Use sidewalks when available or run facing traffic. According to the National Highway Traffic Safety Administration’s Fatality Analysis Reporting System (FARS), at least 91 percent of pedestrian fatalities in 2017 occurred in areas other than sidewalks. Additionally, a study comparing the walking patterns of fatally injured and non-fatally injured pedestrians struck by motor vehicles found a 77 percent lower risk of motor vehicle collision among pedestrians who walked facing traffic.

Stay alert and avoid wearing headphones and using electronic devices, including cell phones. A virtual pedestrian environment study found that participants distracted by texting on cell phones and participants distracted by listening to music through headphones were more likely to be hit by vehicles while attempting to cross streets in the virtual environment than participants that crossed undistracted. Additionally, participants distracted by electronic devices and music were more likely to look away from the street than undistracted participants. This study suggests that the cognitive demands of texting and reduced ability to pick up auditory cues from vehicles while wearing headphones may contribute to these results.

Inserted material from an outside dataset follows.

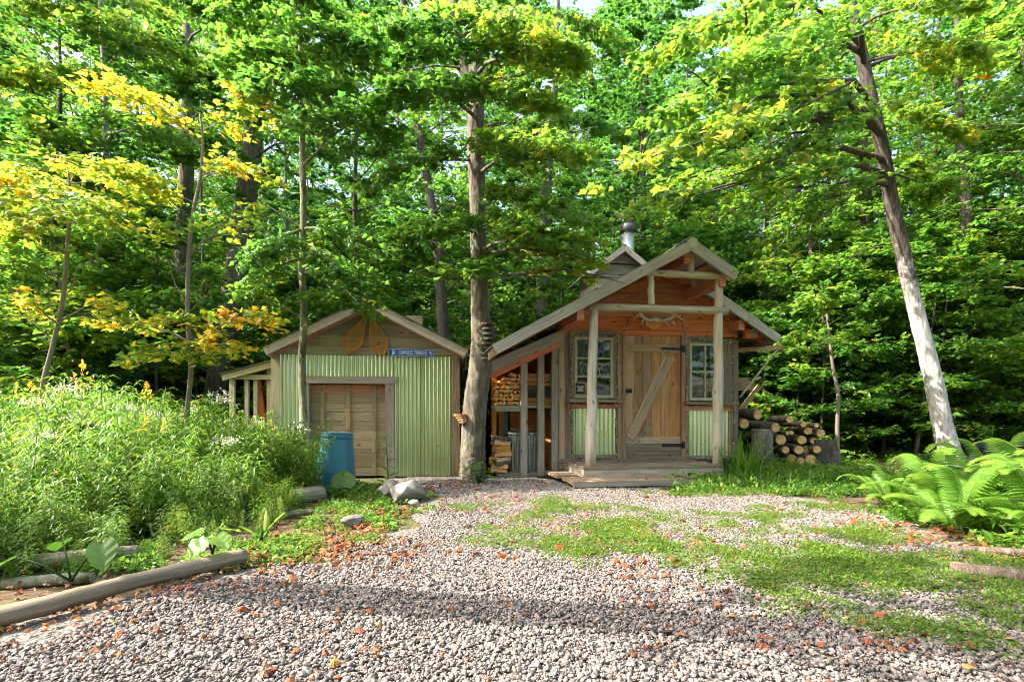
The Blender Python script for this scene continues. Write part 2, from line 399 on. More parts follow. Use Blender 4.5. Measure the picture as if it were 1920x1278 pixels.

Another study, comparing auditory perception in cyclists with two earbuds, one earbud and no headphones, found that an auditory stop signal that was heard in subjects with no headphones and one earbud, was not heard by many of the cyclists with two earbuds. Despite a small sample size of cyclists with one earbud, this may suggest an alternative solution to listen to music while running without risking safety.

Cross roads at crosswalks and intersections, when available. If not, cross at a well-lit location. According to the National Highway Traffic Safety Administration’s FARS, at least 73 percent of all pedestrian fatalities in 2017 occurred in locations other than intersections. One study, assessing pedestrian-injury severity in motor vehicle crashes, found a decreased risk of fatal injury at traffic signals. This, they suggest, may be due to vehicles moving at slower speeds at intersections when compared to speeds at midblock roads and better “right of way” knowledge between motorists and pedestrians at traffic signals.

Avoid running when it is dark. If it is dark, wear bright, reflective materials and/or use a flashlight or head lamp. The National Highway Traffic Safety Administration identified 75 percent of 2017 pedestrian fatalities occurred in dark lighting conditions. Studies have found that, in comparison to daylight, dark lighting conditions increased the risk of motor vehicle crashes involving pedestrians. This risk is heightened during inclement weather. While any bright, reflective clothing may increase pedestrian visibility at night, one study identified that reflective material attached to the limbs of pedestrians, including wrists, ankles, and major joints, increased driver’s recognition distances of the pedestrians by 60-80 percent compared to reflective material surrounding the torso. Although the definition of darkness differs between studies, these studies tend to identify darkness as non-daylight hours, including dusk and dawn.

Follow the rules of the road. A study of illegal pedestrian road crossings set in Australia observed walking patterns against signalized intersections. Illegal pedestrian road crossings were defined as entering the intersection against the pedestrian traffic signal (both blinking and steady) and crossing the road away from, but within 20 meters of, the intersection. It was determined that pedestrians who crossed illegally at or near an intersection were at a risk of motor vehicle collision around eight times greater than pedestrians who crossed legally.

Avoid running along eastbound roads at sunrise or along westbound roads at sunset. An investigation of crashes in relationship to high sun glare times found that, when compared to expected crash values, crashes were more prevalent during sunrise on eastbound roads and during sunset on westbound roads with sun glare. Additionally, higher traffic volumes during these times increased the crash risk further. These findings were more substantial in the early spring, fall, and winter seasons.